U.S. Representative Jo Ann Emerson (MO-08) Monday congratulated the University of Missouri-Rolla and the U.S. Geological Survey’s Mid-Continent Geographical Sciences Center in Rolla on their new partnership to better predict the affects of floods, hurricanes, earthquakes and other natural disasters.
“This new partnership shows the value of UMR and USGS to our community in Rolla. We emphasize cooperation and a strong work ethic to bring outstanding new technologies and ideas to life in Missouri,” Emerson said. “I am particularly excited about the timeliness of this venture and the potentially life-saving application of these computerized maps both before and after natural disasters. We have a lot of dedicated people at UMR and USGS in Rolla, they have tremendous ideas and the know-how to put them into action. This is a great opportunity, and I want to congratulate both organizations.”
The partnership was announced Monday, Oct. 10, during a signing ceremony on the UMR campus. It draws on the expertise of the USGS center and UMR’s Natural Hazards Mitigation Institute to address the affects of natural hazards such as Hurricane Katrina, which ravaged the Gulf Coast in late August. Under the agreement, the two organizations will gather data from recent events, such as Katrina, and develop computerized maps and other tools to help local, state and federal agencies deal with various natural disasters.
The partnership was one of three announced during Monday’s signing ceremony. The two organizations also signed agreements that will allow UMR to use a special research facility at the USGS complex, located at 1400 Independence Road in Rolla, and to allow a UMR faculty member to conduct landslide and earthquake science research with USGS. Previously, UMR and USGS entered into an agreement that allows the USGS office in Rolla access to the high-bandwidth Internet 2 network through UMR, a member of the Internet 2 consortium.
The UMR-USGS natural hazards partnership is already at work on two projects: an effort to document the damage caused by Hurricane Katrina along the Gulf Coast, led by Emitt C. Witt, director of the USGS’s Mid-Continent Geographical Sciences Center, and the development of a map to help government planners predict landslides.

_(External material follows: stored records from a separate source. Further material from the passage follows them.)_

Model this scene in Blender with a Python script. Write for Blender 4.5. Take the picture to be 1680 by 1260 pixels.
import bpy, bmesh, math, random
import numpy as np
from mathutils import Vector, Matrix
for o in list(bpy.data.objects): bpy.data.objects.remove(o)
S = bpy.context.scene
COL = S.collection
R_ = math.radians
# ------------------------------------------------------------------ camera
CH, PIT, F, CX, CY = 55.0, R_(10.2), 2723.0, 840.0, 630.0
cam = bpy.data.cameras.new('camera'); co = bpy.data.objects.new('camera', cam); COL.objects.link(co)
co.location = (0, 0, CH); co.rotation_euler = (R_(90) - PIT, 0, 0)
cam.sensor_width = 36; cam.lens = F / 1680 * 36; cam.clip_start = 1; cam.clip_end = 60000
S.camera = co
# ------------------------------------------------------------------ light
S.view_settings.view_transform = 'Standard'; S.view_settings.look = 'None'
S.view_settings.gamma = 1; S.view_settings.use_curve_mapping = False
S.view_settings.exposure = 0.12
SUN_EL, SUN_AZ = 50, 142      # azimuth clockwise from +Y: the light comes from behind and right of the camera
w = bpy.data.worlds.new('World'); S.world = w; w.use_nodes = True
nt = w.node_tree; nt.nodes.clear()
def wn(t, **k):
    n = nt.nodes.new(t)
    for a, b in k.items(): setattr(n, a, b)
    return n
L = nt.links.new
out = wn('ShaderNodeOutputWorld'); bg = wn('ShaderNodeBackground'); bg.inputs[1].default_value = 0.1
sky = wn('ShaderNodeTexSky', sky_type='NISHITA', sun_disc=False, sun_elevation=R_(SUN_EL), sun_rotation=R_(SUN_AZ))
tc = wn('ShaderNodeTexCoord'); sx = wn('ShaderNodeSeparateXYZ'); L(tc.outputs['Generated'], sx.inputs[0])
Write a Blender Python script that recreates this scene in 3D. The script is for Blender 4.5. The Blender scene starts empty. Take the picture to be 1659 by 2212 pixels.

“UMR and the USGS have been partners since the 1930s, when the USGS first came to Rolla and was housed on this campus,” says Dr. Y.T. Shah, provost of the University of Missouri-Rolla. “I’m proud to take part in announcing this latest partnership, which brings together expertise that, in the wake of the Hurricane Katrina disaster, is needed more now than ever.
“This initiative combines the USGS’s unique capabilities in geographic research with UMR’s expertise in a broad array of engineering and science disciplines,” Shah says. “The result is a research effort that will ensure our nation’s first responders better understand the nature of specific natural hazards and are better prepared to deal with them.”
“The USGS is undergoing many changes, but one of the positive mission changes is to focus the science of the agency on prediction, assessment, and mitigation of natural hazards,” says Emitt C. Witt III, director of the MCGSC. “This partnership is a positive step toward that goal and provides a building block for the geographic sciences in cooperation with world-renowned engineering expertise to begin addressing the USGS natural hazard initiative.”
UMR’s Natural Hazards Mitigation Institute was established in 2002 to support research into the problems of natural hazards and raise public awareness related to those hazards. The institute involves faculty from UMR’s departments of civil, architectural and environmental engineering, mining and nuclear engineering, electrical engineering, geological sciences and engineering, and engineering management.